Usability on the web, or user-centered design as it’s sometimes called, is important for the same reasons why usability is important in the real world. That is to say, it is best when it doesn’t call attention to itself and instead creates the conditions for successful interactions. By interactions I’m not necessarily referring to the point and click variety, but I’ll get to that.
Usability has been an issue within industrial design and architecture community for far longer than the web has even existed. This aspect of usability is concerned mainly with the organization of three-dimensional space and how humans interact with their physical environment. It could be as basic as the position of a light switch or the height of a cabinet. Or it could be somewhat more ambiguous.
Think of a time when you’ve pushed a door that’s meant to be pulled, or vice versa. You felt like an idiot, didn’t you? That feeling probably only lasted a moment, but it was real. An interaction that you’ve performed hundreds of times suddenly presented an unwelcome challenge. It called attention to itself, snapping you out of whatever reverie, conversation, or pursuit you may have otherwise been engaged in at the time.
So what happened? In a sense, your trust was violated. Your understanding was that the door was there to walk through and that assumption was challenged. This was not a contemporary art installation where you might have ruminated on that particular metaphysical question, this was a building. Your tacit understanding was that it should allow you relatively unfettered access or egress and it violated this understanding. Somehow the design failed to communicate how it worked.

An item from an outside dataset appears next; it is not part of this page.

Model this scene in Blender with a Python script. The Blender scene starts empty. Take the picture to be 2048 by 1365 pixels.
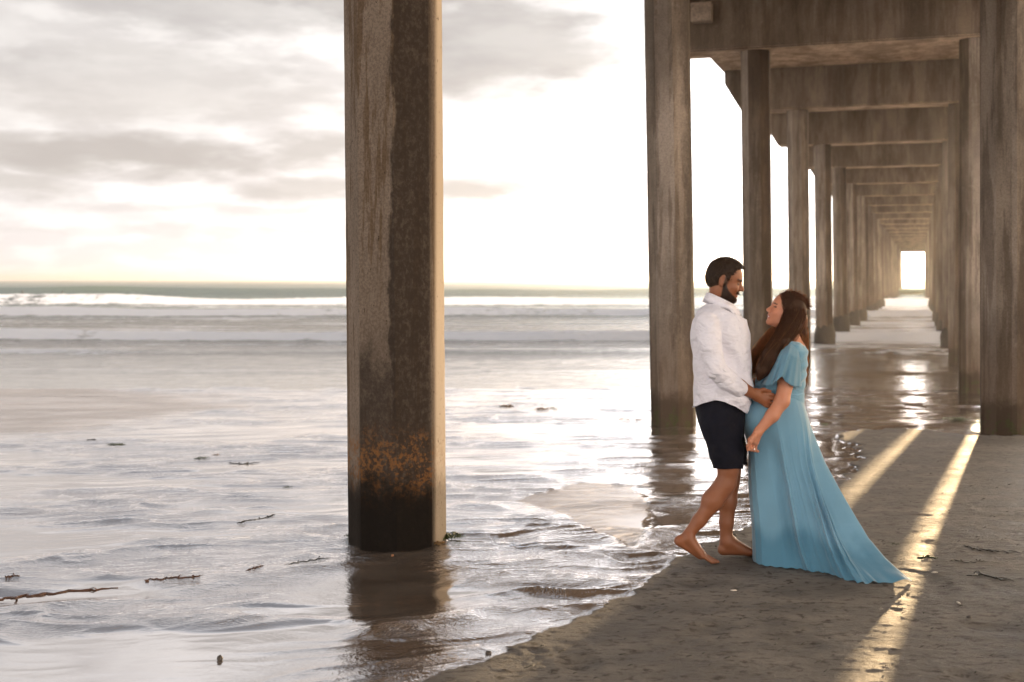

In the real world you may not have a choice about whether or not to enter that building through the tricky door, but online even the smallest usability challenge can cause devastating results. Once the usability fails the smell test, it’s not a stretch to imagine how a site could botch the credit card transaction, the shipping, the internal inventory, or something else.
In short, if the user’s experience on the site is clearly not a priority, it’s difficult to imagine what would be. With that erosion of trust, a competitor’s site can start to look much more attractive.
The web is no longer a novelty, it is the medium through which we transmit and consume information on a daily basis. As such, we need to be able to perform the specific tasks to those ends as quickly, naturally, and efficiently as possible. Usability is just the word that we use to describe how to make that experience as painless, as easy, and as enjoyable as possible.